寒々しくもそこに大自然の尊大さを覚えずにはいられない。
雄大なV字峡に、錦秋湖と云う湖がある。
この湖は、人工湖だ。
時は50年以上遡る。
湯田ダムを建造するに辺り、この地一帯は大規模な移転をする事となった。
幾つもの村々が、湖の底に沈んだ。
10年に一度姿を現すも、木造の家々は基礎も残るか残らないか。記憶の中でしか憶いは、残らない。






山間から吹き下ろす烈風が容赦無く身体を打ち付ける。
ふと、遠くに人影が見えた。
最初に出逢ったアマチュアカメラマンの男性とは、別の男性のようだ。
大荒沢駅ホーム跡付近で、相見える。
村がダムに沈む頃、当時小学3年生だったという男性だ。
こうして村々が水面から顔を出す時期になると、町から毎週末やって来ては様子を見るのだそうだ。
懐かしそうに、束の間思い出を、語ってくださった。
自分達が孫や次世代にこの村の事を伝えられる、最後の世代だと言っていた。
男性の齢は65歳。
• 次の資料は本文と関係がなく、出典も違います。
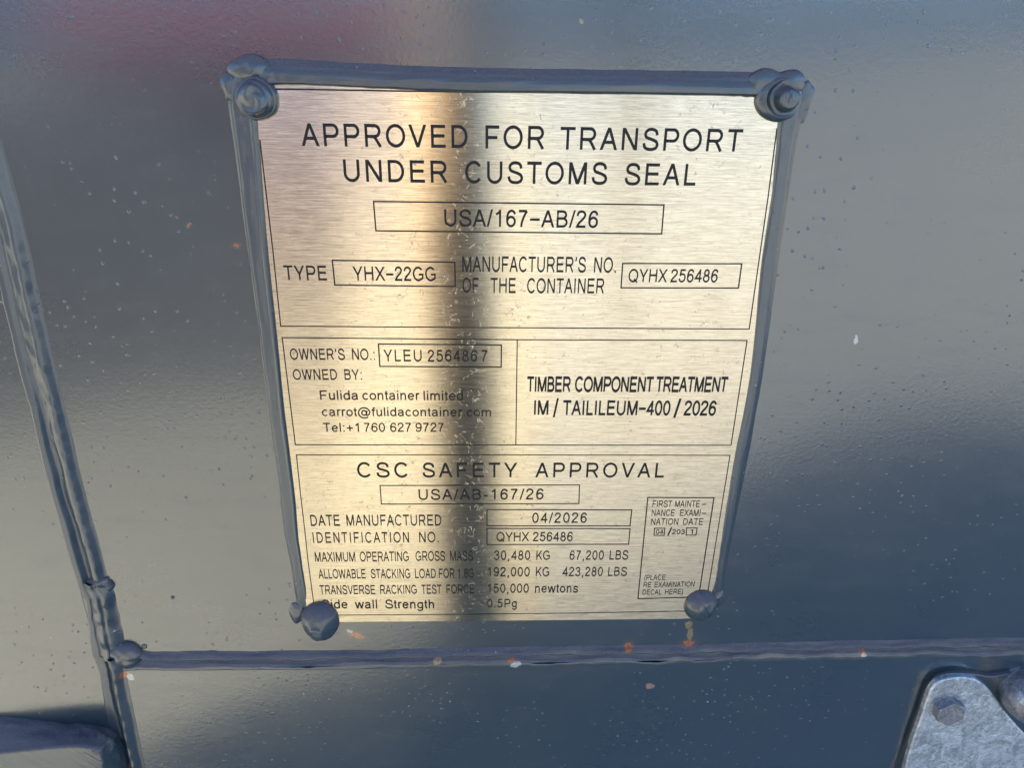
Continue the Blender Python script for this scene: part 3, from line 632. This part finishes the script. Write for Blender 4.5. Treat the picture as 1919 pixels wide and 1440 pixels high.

上の世代は高年齢化し、下の世代はそもそも当時幼過ぎて記憶が残っていない。
写真に、残してください。
そう言って、くださった。
「なんだかこんな景色を見ていると、猿の惑星を思い出すよ」
丁度私たちが、車の中から村を見下ろしながら喋っていた事を、男性も言った。
それ、私たちも丁度話していました。と笑う。